Madlib & Freddie Gibbs
Madlib & Freddie Gibbs put on one of the most dynamic shows of the weekend. Gibbs, when he wasn’t rapping breathlessly past Madlib’s oft-used killswitch, made the show intimate with heartfelt storytelling about his life in Gary, Ind., and baby daughter. He was also “drunk as fuck,” and called out Pitchfork for curating a lot of fuck-rappers before having him back, and for setting him up in a “children’s room” backstage. Madlib played almost entirely live drum machine beats that could’ve knocked me out, while Gibbs rapped with fire and precision.
From Red, I watched Courtney Barnett at Green deliver a stunner power trio set, with songs that broke down and rebuilt themselves into blazing anthems. After losing myself in Jamie XX’s “I Know There’s Gonna Be (Good Times)” with smiling strangers, I reluctantly dipped out to secure a spot at Blue. Before I could get energized with PC Music’s brightest, I endured Clark, whose cracking beats sounded like they were made by Jamie XX’s archnemesis. The aggro arpeggiated synths had someone clutching their hair, maybe to keep their head from going Scanners.
A. G. Cook
The TMT-readership-looking crowd moved in (one was sporting a cap that read “Futurism” in Futura, so help me god) and some amazing souls started an impromptu a capella performance of “Hey QT” that at least 20 people were in on. I loved them all. A. G. Cook was the most animated DJ of the weekend, but the sequencing and rhythm were (deliberately?) disorienting: a straight continuity error. Before a punishing(ly brief) dubstep blast that would make Spring Breakers blush, he dropped the most improper remix of Rihanna’s colossal “BBHMM” on us, the verses rendered almost unrecognizable through the wonky bass and ratcheting synth cascade. When he closed the set with “Hey QT,” I felt an uncanny alienation: a bunch of kids jumping and belting a jingle, while A. G. Cook took pulls from a can of QT. It was like a fucked-up funhouse reflection of #p4kfest ideals, maybe the affective opposite of that earlier, spontaneous crowd rendition of the song.

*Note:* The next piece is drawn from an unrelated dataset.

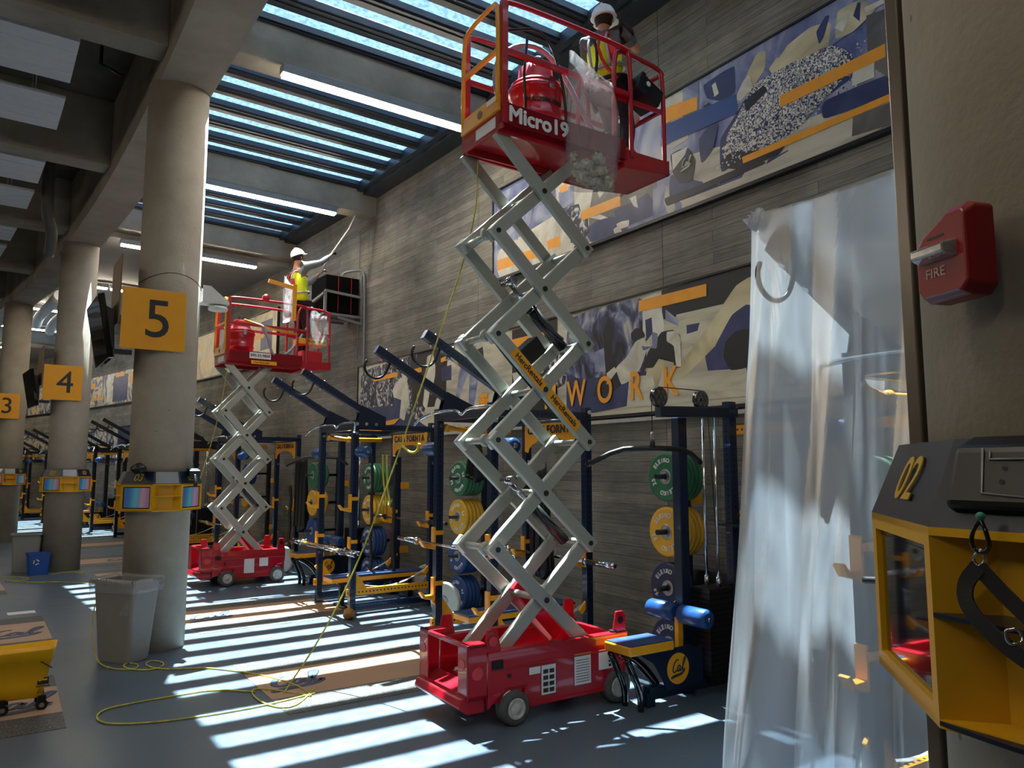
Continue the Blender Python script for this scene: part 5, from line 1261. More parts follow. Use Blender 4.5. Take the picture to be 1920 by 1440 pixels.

I headed to the mud-brown interspace between Red and Green, where I could still take in Run The Jewels and snag a comfy vantage for Chance. I wish I’d been close enough to bounce with everyone, but the duo’s set was commanding even from afar. And then it was Chance The Rapper’s show: whose set was staged like a stadium-Broadway-gospel spectacle. He ran from feature-verses to Surf to #10Day, and a whole lot of Acid Rap. One standout was a revamped “Hey Ma” that cut up Kanye’s “Hey Mama,” after which Chance took the time to talk to his mom in the crowd. Hundreds knew the words to every song, all from an artist without a “proper” album.
I dipped after “Cocoa Butter Kisses” to hit Smart Bar, where I missed Sicko Mobb and embarrassingly bragged that I was writing about #p4kfest for Tiny Mix Tapes.
ALL DAY
What stayed with me, other than the quiltwork FLOR™ mats that turned the park into a chimera dancefloor, was the smiling man covered in mud staring dead ahead at the stage under the high summer sun, blood dripping down his neck. I think everyone assumed he knew what was going on, or that he felt safe, and that we should all feel safe too, because we just smiled right back and stared at the stage, lifting our feet in and out of the sticky ground trying to keep the beat.